With Iraq expected to define Bush's presidential legacy, he kept up his defense of the five-year-old war, which has damaged credibility with friends and foes alike.

Bush said a U.S. troop buildup in Iraq had yielded significant security progress. "There's tough fighting ahead, but the gains from the 'surge' we have seen are real," he said.

But the latest increase in fighting has increased doubts of further drawdowns of U.S. forces before Bush leaves office.

APPEAL TO PUTIN

With U.S.-Russia relations deemed to have sunk to a post-Cold War low, Bush also appealed to Russian President Vladimir Putin to embrace the U.S. plan for a missile defense system partly based in Poland and the Czech Republic.

Putin, who will be a guest at the Bucharest summit, has fiercely criticized Washington's plan, seeing it as an encroachment on the former Soviet sphere of influence.

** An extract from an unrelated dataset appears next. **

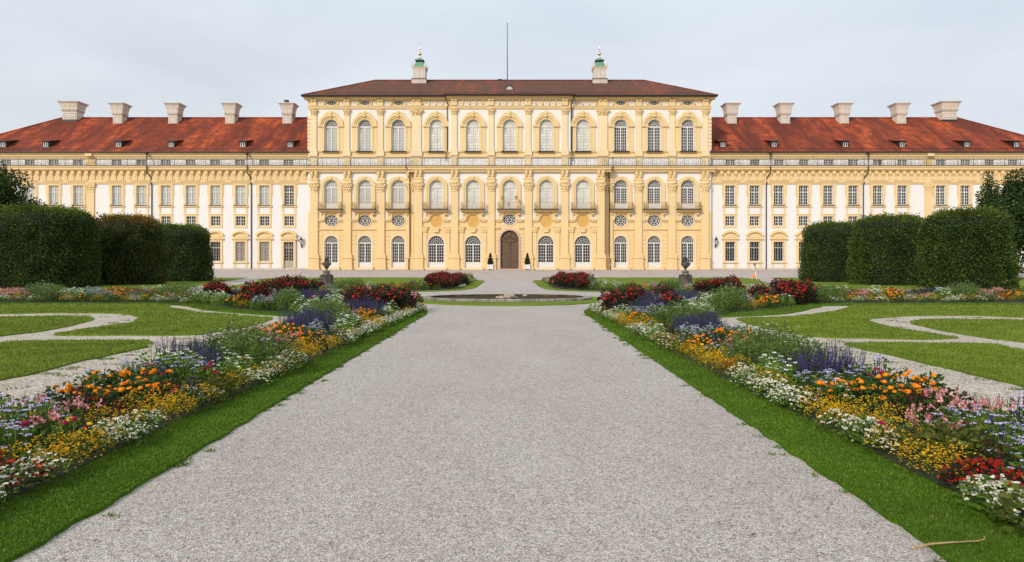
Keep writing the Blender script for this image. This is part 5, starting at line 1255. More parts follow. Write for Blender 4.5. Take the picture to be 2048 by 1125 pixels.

Bush again said the missile shield was not aimed at Moscow but was meant to deter missile threats from countries such as Iran that Washington considers dangerous.

"The Cold War is over. Russia is not our enemy," he said.

After the summit, Bush will fly to Russia for final talks with Putin, who steps down in May.

Bush, roundly mocked by critics as naive for saying he had peered into Putin's soul and liked what he saw when they first met in 2001, said this would be the leaders' last chance for a "heart-to-heart."

At talks in a villa in the Black Sea resort of Sochi, they will try to repair relations strained over missile defense, Kosovo's independence and NATO expansion.

Diplomats have sketched a possible trade-off, in which Moscow would accept U.S. plans to deploy its missile shield and Washington would accept a delay in NATO bids for Georgia and Ukraine, both former Soviet republics.

But Bush has denied any such deal is on the table.

U.S. officials have said the Sochi talks could yield a "strategic framework" of U.S.-Russia relations. But the meeting could also help Bush gauge how much power Putin will wield behind the scenes after Dmitry Medvedev, his protege, takes over as president. Putin is expected to become prime minister.

Aides say he Bush is now more realistic about Putin, who has become more assertive of Russia's place in world affairs and more strident in his criticism of U.S. policies.